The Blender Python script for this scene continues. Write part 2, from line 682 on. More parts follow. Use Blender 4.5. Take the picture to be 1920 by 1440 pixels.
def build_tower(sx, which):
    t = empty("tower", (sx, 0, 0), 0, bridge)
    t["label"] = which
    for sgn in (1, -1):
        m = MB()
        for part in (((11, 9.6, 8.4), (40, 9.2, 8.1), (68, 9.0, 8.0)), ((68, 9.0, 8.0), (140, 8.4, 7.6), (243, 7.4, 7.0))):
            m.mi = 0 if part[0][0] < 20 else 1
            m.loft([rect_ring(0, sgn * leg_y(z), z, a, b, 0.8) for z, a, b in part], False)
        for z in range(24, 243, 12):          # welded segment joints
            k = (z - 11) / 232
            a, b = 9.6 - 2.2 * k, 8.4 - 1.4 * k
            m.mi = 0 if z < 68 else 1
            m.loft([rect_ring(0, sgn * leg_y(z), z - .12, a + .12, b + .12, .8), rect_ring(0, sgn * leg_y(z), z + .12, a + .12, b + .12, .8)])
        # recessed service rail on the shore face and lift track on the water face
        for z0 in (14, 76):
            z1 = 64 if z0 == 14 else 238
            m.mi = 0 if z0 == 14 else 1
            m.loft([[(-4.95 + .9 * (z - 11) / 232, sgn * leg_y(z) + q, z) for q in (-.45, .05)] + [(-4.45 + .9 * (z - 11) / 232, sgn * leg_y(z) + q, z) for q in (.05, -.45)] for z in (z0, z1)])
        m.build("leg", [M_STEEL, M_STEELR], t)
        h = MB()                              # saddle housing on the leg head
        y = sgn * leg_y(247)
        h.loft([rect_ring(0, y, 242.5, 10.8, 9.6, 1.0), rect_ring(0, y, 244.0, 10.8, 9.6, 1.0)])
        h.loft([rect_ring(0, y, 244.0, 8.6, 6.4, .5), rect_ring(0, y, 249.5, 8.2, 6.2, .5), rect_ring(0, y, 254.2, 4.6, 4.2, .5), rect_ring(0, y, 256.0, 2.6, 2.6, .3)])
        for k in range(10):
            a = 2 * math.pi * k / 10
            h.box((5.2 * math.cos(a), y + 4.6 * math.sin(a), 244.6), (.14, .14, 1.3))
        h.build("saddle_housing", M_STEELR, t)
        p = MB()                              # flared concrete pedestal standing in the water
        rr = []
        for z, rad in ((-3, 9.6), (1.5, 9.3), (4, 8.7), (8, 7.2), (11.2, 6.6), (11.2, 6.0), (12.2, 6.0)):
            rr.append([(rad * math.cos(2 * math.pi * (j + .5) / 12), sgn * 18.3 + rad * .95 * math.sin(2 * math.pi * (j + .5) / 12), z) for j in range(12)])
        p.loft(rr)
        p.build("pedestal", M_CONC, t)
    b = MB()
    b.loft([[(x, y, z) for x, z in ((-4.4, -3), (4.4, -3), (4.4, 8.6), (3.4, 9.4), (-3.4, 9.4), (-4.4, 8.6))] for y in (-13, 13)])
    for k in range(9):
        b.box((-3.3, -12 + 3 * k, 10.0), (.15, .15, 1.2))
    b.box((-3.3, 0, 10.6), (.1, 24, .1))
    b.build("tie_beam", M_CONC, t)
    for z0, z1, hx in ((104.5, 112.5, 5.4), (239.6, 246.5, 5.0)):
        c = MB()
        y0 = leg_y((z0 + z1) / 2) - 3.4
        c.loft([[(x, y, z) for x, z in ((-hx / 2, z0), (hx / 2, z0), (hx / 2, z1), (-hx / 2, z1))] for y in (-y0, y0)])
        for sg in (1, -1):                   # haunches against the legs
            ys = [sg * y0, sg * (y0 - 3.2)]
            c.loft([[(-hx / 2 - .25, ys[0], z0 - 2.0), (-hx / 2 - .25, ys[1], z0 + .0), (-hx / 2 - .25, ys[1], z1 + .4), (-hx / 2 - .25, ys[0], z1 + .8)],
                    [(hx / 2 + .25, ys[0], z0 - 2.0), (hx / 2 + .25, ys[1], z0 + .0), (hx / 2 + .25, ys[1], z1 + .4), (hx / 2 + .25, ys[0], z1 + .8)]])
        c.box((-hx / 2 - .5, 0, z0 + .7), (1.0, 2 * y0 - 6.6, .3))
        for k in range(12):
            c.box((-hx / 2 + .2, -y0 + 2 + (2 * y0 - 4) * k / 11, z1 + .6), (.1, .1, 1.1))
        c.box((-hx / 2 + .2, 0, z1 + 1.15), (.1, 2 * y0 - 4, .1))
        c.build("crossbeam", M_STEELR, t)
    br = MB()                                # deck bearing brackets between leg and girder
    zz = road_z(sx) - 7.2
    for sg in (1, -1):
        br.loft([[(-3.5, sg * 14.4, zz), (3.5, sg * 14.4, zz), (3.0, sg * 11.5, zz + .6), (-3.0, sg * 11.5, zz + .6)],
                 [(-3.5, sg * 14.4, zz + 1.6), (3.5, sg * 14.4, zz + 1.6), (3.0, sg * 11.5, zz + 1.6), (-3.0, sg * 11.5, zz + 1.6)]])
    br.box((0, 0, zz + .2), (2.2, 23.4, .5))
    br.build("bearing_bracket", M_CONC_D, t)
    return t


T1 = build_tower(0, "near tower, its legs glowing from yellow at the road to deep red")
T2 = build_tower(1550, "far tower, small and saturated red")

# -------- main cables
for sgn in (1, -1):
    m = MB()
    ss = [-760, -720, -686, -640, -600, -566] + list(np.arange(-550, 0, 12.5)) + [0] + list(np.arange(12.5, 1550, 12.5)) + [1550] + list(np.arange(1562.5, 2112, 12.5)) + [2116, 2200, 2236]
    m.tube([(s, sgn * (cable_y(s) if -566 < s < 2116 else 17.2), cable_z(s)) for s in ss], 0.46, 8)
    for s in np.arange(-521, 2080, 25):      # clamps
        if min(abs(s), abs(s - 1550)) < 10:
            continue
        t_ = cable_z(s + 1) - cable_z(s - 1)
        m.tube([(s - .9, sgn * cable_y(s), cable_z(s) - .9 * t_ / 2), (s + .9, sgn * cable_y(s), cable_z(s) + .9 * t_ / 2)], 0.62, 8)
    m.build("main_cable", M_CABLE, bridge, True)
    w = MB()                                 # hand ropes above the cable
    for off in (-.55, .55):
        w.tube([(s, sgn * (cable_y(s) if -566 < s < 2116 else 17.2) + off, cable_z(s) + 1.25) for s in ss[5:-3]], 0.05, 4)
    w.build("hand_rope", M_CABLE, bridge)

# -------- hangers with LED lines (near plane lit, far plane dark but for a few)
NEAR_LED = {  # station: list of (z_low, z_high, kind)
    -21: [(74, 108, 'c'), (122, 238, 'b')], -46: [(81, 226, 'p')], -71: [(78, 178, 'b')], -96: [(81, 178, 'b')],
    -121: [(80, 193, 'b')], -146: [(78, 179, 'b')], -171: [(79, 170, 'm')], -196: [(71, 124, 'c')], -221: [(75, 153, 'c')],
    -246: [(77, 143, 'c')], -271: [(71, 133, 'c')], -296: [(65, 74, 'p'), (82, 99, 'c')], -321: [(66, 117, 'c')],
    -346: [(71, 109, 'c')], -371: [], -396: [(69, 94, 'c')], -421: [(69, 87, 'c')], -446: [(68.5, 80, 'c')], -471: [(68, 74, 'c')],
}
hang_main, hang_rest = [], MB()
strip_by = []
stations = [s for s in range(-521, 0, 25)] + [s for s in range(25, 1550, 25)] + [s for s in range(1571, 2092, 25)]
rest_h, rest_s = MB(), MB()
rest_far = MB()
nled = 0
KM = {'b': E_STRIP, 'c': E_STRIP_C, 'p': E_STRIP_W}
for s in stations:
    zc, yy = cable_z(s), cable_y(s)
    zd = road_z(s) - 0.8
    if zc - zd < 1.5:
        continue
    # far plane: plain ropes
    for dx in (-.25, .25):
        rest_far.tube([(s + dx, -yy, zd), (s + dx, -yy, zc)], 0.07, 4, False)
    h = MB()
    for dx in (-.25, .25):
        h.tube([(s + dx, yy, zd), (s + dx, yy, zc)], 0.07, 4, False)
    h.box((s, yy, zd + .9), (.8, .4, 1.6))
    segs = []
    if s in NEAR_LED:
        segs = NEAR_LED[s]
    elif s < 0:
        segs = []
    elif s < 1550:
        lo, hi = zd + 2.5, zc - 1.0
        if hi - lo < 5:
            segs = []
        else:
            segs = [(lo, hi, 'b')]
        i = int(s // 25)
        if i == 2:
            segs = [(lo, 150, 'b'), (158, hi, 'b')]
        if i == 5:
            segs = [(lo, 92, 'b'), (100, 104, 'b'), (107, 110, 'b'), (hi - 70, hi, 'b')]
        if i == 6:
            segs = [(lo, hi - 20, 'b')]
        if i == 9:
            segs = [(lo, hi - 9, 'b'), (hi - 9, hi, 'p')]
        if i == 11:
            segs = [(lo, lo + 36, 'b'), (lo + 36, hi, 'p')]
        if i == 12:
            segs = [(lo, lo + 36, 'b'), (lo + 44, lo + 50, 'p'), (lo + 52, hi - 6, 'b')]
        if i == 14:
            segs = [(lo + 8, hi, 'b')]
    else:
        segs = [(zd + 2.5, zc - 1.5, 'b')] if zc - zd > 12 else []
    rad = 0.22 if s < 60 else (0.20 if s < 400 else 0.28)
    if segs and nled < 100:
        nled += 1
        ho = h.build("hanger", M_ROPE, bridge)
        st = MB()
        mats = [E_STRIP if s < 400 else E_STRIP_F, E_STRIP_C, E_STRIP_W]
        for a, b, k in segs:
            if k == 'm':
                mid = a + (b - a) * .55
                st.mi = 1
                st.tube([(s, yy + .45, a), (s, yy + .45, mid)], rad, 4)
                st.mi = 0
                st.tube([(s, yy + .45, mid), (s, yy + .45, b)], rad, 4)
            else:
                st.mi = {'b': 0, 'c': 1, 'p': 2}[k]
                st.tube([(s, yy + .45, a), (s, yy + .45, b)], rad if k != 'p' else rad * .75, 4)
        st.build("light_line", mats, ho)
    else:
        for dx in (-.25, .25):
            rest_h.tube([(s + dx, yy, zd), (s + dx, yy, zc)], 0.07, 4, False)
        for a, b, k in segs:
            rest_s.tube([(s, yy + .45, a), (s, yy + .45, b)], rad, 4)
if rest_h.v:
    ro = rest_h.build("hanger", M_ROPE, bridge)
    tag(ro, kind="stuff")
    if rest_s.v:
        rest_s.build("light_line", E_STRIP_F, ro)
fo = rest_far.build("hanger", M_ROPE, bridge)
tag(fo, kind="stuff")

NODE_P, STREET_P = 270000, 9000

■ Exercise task
Provide only the count of lines in the material above that hold the word "part".

■ Task output
4